## begin Recorded data

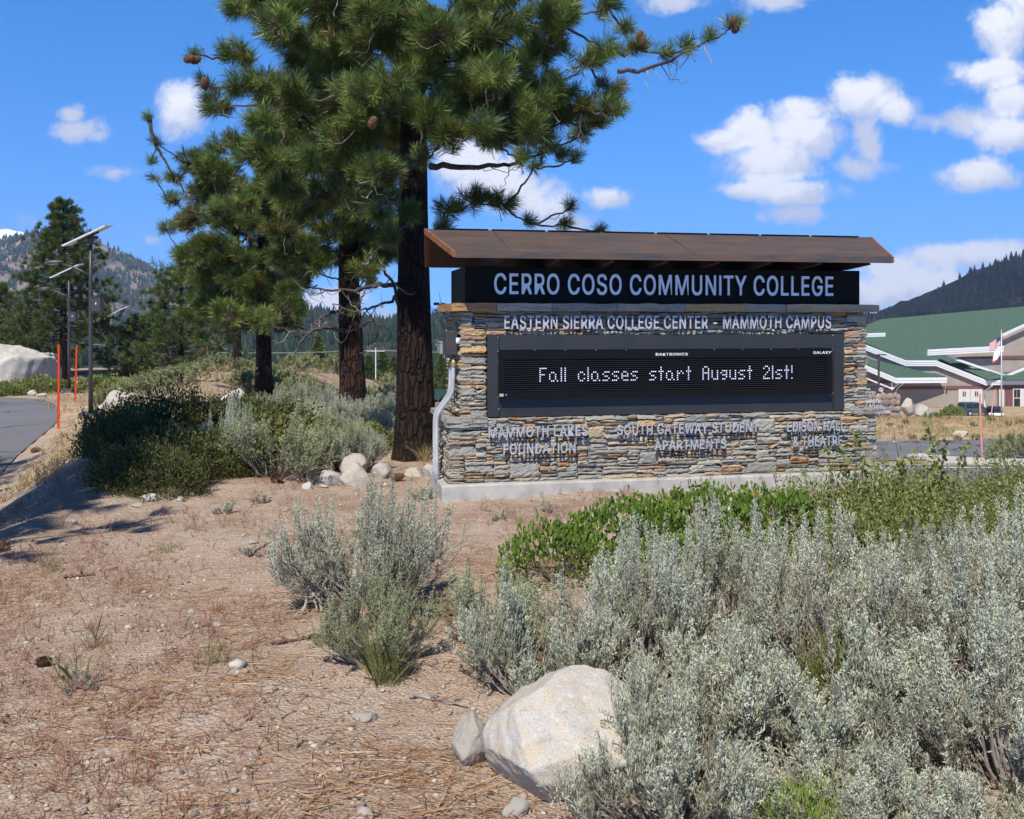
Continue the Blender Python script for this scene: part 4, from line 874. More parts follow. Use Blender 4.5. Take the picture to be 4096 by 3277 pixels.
def cone_pine(name, label, X, Y, H, rad_, z0f, nb, seed, L=.24, k=36, width=.012, tr=.16, group=None, tufts=5, pw=.75, parent_z=None, bark='bark'):
    """a whole pine with whorled branches, narrower towards the top"""
    rg = np.random.default_rng(seed); zb = g1(X, Y) if parent_z is None else parent_z
    root = thing(name, label, 'tree', (X, Y, zb), 0, group)
    trunk_mesh((0, 0, -.3), (0, 0, H*.97), tr, .03, seed, n=10, m=16).build('trunk', MAT[bark], root, True)
    br, fo = MB(), MB(); TP, TD, TT = [], [], []
    for i in range(nb):
        t = (i+rg.random())/nb; z = H*(z0f+(1-z0f)*t); ln = rad_*((1-t)**pw)*rg.uniform(.6, 1.12)+.25; a = i*2.39996+rg.normal(0, .35)
        dr = np.array([math.cos(a), math.sin(a), 0]); rise = rg.uniform(-.05, .25)+.45*t
        P = curve((0, 0, z), dr*ln+(0, 0, z+rise*ln), sag=.10, n=8, wig=.02)
        br.tube(P, np.linspace(.02+.012*ln, .008, 8), 5, caps=False)
        n = max(3, int(tufts*1.5*(.5+ln/rad_)))
        for q in rg.uniform(.35, 1, n)**.8:
            c = np.array([np.interp(q, np.linspace(0, 1, 8), P[:, w_]) for w_ in range(3)])
            off = rg.normal(0, 1, 3)*np.array([1, 1, .55])*.22*(1.2-q*.4)*min(1, ln*.8)*1.3
            TP.append(c+off+dr*.05); TD.append(dr*.7+off*1.4+np.array([0, 0, .7])); TT.append(np.clip(rg.normal(.55, .18), .05, 1))
    TP.append(np.array([0, 0, H])); TD.append(np.array([0, 0, 1.])); TT.append(.6)
    for _ in range(nb//3):
        i = rg.integers(len(TP)); br.tube(curve(TP[i], TP[i]+rg.normal(0, .3, 3), sag=.2, n=5, wig=.05), np.linspace(.014, .005, 5), 4, mi=1, caps=False)
    fo.needles(np.array(TP), np.array(TD), L, k, 1.15, width, np.array(TT), back=.12)
    br.build('branches', [MAT['limb'], MAT['deadwood']], root); fo.build('crown', MAT['needle_far'], root)
    return root
def X_(px, Y): return (px-2048)/F*Y
cone_pine('pine_tree', 'cone shaped pine standing behind the solar street lamps on the left', X_(253, 50), 50, 9.3, 3.0, .25, 120, 51, L=.26, k=60, width=.017, tufts=7, tr=.24, pw=.95)
cone_pine('pine_tree', 'dark pine cut by the left edge of the photo behind the white boulder', X_(-10, 58), 58, 5.4, 3.0, .22, 60, 52, L=.29, k=60, width=.019, tufts=6)
cone_pine('pine_tree', 'pine in front of the mountain foot between the far lamp and the pine group', X_(725, 44), 44, 5.0, 2.6, .12, 64, 53, L=.25, k=60, width=.016, tufts=6)
cone_pine('pine_tree', 'bushy low pine just right of the far street lamp', X_(575, 54), 54, 3.4, 2.7, .06, 54, 54, L=.28, k=60, width=.018, tufts=6)
cone_pine('pine_tree', 'small thin trunked pine standing close behind the slimmer pine', X_(948, 32), 32, 6.0, 1.9, .40, 40, 55, L=.28, k=40, width=.011, tufts=6, tr=.15)
cone_pine('pine_tree', 'low dark pine filling the gap between the boulder and the lamp post', X_(120, 62), 62, 4.2, 3.2, .05, 56, 56, L=.3, k=60, width=.02, tufts=6)
# the pine just outside the frame whose shade falls on the slope at the left
cone_pine('pine_tree', 'tall pine beyond the left edge of the photo shading the slope', -7.6, 5.3, 10.5, 3.5, .28, 120, 57, L=.26, k=60, width=.018, tufts=9, tr=.25, pw=.55)
cone_pine('pine_tree', 'pine with a high crown beyond the upper left shading the thicket', -7.5, 8.5, 11.5, 2.2, .47, 90, 59, L=.24, k=40, width=.012, tufts=9, tr=.2, pw=.45)
cone_pine('pine_tree', 'second tall pine beyond the left edge shading the road bend', -13.5, 12.5, 11.0, 3.2, .30, 80, 58, L=.24, k=30, width=.014, tufts=8, tr=.25, pw=.55)

# ---------------------------------------------------------------- shrubs
def sage_mesh(seed, w_=1.0, h=.75, shoots=60, twigs=6, per=12, leaf=(.017, .028), lw=.0052, spike=.22, mat='sage', name='sagebrush', mean=.55, woody=1.0):
    rg = np.random.default_rng(seed); st, lf = MB(), MB(); LP, LD, LL_, LT = [], [], [], []
    ncl = max(7, shoots//7); cla = np.arange(ncl)*2.39996+rg.normal(0, .3, ncl); clq = np.sqrt((np.arange(ncl)+.5)/ncl)*.95; clh = rg.uniform(.72, 1.1, ncl); clt = rg.normal(0, .09, ncl)
    for i in range(shoots):
        cl = rg.integers(ncl); ex, ey = clq[cl]*math.cos(cla[cl])+rg.normal(0, .10), clq[cl]*math.sin(cla[cl])+rg.normal(0, .10); a = math.atan2(ey, ex); q = min(1.1, math.hypot(ex, ey)); rr = q*w_/2
        top = h*(1-.5*q**2)*clh[cl]*rg.uniform(.82, 1.06)
        e = np.array([rr*math.cos(a), rr*math.sin(a), top]); b = np.array([.10*math.cos(a)*q*w_, .10*math.sin(a)*q*w_, -.03])
        mid = np.array([e[0]*.72+rg.normal(0, .03), e[1]*.72+rg.normal(0, .03), top*rg.uniform(.34, .5)])
        t = np.linspace(0, 1, 9)[:, None]; P = b*(1-t)**2+2*mid*t*(1-t)+e*t*t; P[1:-1] += rg.normal(0, .008, (7, 3))
        st.tube(P, np.linspace(.0075, .0022, 9)*woody, 5, caps=False)
        tt = np.clip(rg.normal(mean, .10)+clt[cl], 0, 1)
        segs = [(P[5], P[8]-P[4], .30*h*rg.uniform(.5, 1), True)]
        for k_ in range(twigs):
            f = rg.uniform(.40, .98); c = np.array([np.interp(f, t[:, 0], P[:, w2]) for w2 in range(3)])
            d = unit(rg.normal(0, .55, 3)+unit(e-b)*.6+(0, 0, .75)); segs.append((c, d, rg.uniform(.07, .17)*min(1, h/.6), False))
        for c, d, ln, main in segs:
            d = unit(np.asarray(d, float))
            if not main: st.tube(np.stack([c, c+d*ln*.5, c+d*ln]), [.0022, .0018, .001], 3, caps=False)
            n = int(per*(1.5 if main else 1)); s = rg.uniform(.05, 1.05, n)
            LP.append(c+d*(s*ln)[:, None]+rg.normal(0, .006, (n, 3))); LD.append(d*.75+rg.normal(0, .42, (n, 3))+(0, 0, .42))
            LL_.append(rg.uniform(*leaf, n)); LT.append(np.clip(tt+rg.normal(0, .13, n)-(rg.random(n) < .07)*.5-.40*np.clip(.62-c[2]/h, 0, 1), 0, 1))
        for _sp in range((1+(rg.random() < .55)) if spike and rg.random() < .85 else 0):               # slender flowering stalk
            sl = spike*rg.uniform(.6, 1.25)*(1-.35*q); d = unit(np.array([e[0]*.22, e[1]*.22, 1])+rg.normal(0, .10, 3)); n = int(sl/.0024); e_ = e; e = e+np.array([*rg.normal(0, .018, 2), 0])*_sp
            st.tube(np.stack([e-d*.02, e+d*sl*.5, e+d*sl]), [.0024, .0018, .0009], 3, caps=False)
            s = rg.uniform(0, 1, n); r_ = (1-s*.6)*.019
            LP.append(e+d*(s*sl)[:, None]+unit(rg.normal(0, 1, (n, 3)))*r_[:, None]); LD.append(d*.8+rg.normal(0, .6, (n, 3))); LL_.append(rg.uniform(.009, .017, n)); LT.append(np.clip(tt+.16+rg.normal(0, .12, n), 0, 1))
    lf.leaves(np.concatenate(LP), np.concatenate(LD), np.concatenate(LL_), lw, np.concatenate(LT), ((0, .35), (.7, 1), (1, .55)))
    root = empty(name); st.build('stems', MAT['twig'], root); lf.build('foliage', MAT[mat], root)
    return root
def dome_mesh(seed, name, domes, n, leaf, lw, mat, shape, inner=.55, ups=.6, sprigs=0, sprig_h=.3, mean=.5, stem='brownwood', yellow=.02, brk=.16):
    """leafy shrub filling several overlapping domes (x, y, rx, ry, h)"""
    rg = np.random.default_rng(seed); st, lf = MB(), MB(); LP, LD, LT = [], [], []
    ar = np.array([d[2]*d[3] for d in domes]); cnt = (n*ar/ar.sum()).astype(int)
    for (x, y, rx, ry, h), c in zip(domes, cnt):
        u = unit(rg.normal(0, 1, (c, 3))); u[:, 2] = abs(u[:, 2]); rr = rg.uniform(inner, 1, c)**.6
        lump = np.array([mnoise.noise((v[0]*2.6+x*3+seed, v[1]*2.6+y*3, v[2]*2.6))*1.1+.5*mnoise.noise((v[0]*6+seed, v[1]*6, v[2]*6)) for v in u])
        rr = rr*(1+brk*lump*1.8)
        p = np.stack([x+u[:, 0]*rx*rr, y+u[:, 1]*ry*rr, u[:, 2]*h*rr], -1)
        LP.append(p); LD.append(u*.6+rg.normal(0, .5, (c, 3))+(0, 0, ups)); LT.append(np.clip(rg.normal(mean, .16, c)+.25*lump, .06, 1))
        for _ in range(int(18*max(.6, rx))):
            i = rg.integers(c); st.tube(curve((x+rg.normal(0, .1)*rx, y+rg.normal(0, .1)*ry, -.03), p[i], sag=-.08, n=7, wig=.03), np.linspace(.009, .003, 7), 4, caps=False)
        for _ in range(sprigs):
            i = rg.integers(c)
            if u[i, 2] < .35: continue
            sl = sprig_h*rg.uniform(.4, 1.3); d = unit(u[i]*.4+(0, 0, 1)+rg.normal(0, .22, 3)); e = p[i]+d*sl
            st.tube(curve(p[i]-d*.06, e, sag=.04, n=5, wig=.02), np.linspace(.0035, .0015, 5), 4, caps=False)
            k_ = int(sl*110); s = rg.random(k_); LP.append(p[i]+d*(s*sl)[:, None]+rg.normal(0, .012, (k_, 3))); LD.append(rg.normal(0, .7, (k_, 3))+d*.6); LT.append(np.clip(rg.normal(mean+.15, .15, k_), .06, 1))
    P, D, T = np.concatenate(LP), np.concatenate(LD), np.concatenate(LT)
    T[rg.random(len(T)) < yellow] = rg.uniform(0, .04)
    lf.leaves(P, D, rg.uniform(*leaf, len(P)), lw, T, shape)
    root = empty(name); st.build('stems', MAT[stem], root); lf.build('foliage', MAT[mat], root)
    return root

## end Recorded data

• _Your goal_:
Give every line of the material that includes the string "append".

• _Response for this exercise_:
            TP.append(c+off+dr*.05); TD.append(dr*.7+off*1.4+np.array([0, 0, .7])); TT.append(np.clip(rg.normal(.55, .18), .05, 1))
    TP.append(np.array([0, 0, H])); TD.append(np.array([0, 0, 1.])); TT.append(.6)
            d = unit(rg.normal(0, .55, 3)+unit(e-b)*.6+(0, 0, .75)); segs.append((c, d, rg.uniform(.07, .17)*min(1, h/.6), False))
            LP.append(c+d*(s*ln)[:, None]+rg.normal(0, .006, (n, 3))); LD.append(d*.75+rg.normal(0, .42, (n, 3))+(0, 0, .42))
            LL_.append(rg.uniform(*leaf, n)); LT.append(np.clip(tt+rg.normal(0, .13, n)-(rg.random(n) < .07)*.5-.40*np.clip(.62-c[2]/h, 0, 1), 0, 1))
            LP.append(e+d*(s*sl)[:, None]+unit(rg.normal(0, 1, (n, 3)))*r_[:, None]); LD.append(d*.8+rg.normal(0, .6, (n, 3))); LL_.append(rg.uniform(.009, .017, n)); LT.append(np.clip(tt+.16+rg.normal(0, .12, n), 0, 1))
        LP.append(p); LD.append(u*.6+rg.normal(0, .5, (c, 3))+(0, 0, ups)); LT.append(np.clip(rg.normal(mean, .16, c)+.25*lump, .06, 1))
            k_ = int(sl*110); s = rg.random(k_); LP.append(p[i]+d*(s*sl)[:, None]+rg.normal(0, .012, (k_, 3))); LD.append(rg.normal(0, .7, (k_, 3))+d*.6); LT.append(np.clip(rg.normal(mean+.15, .15, k_), .06, 1))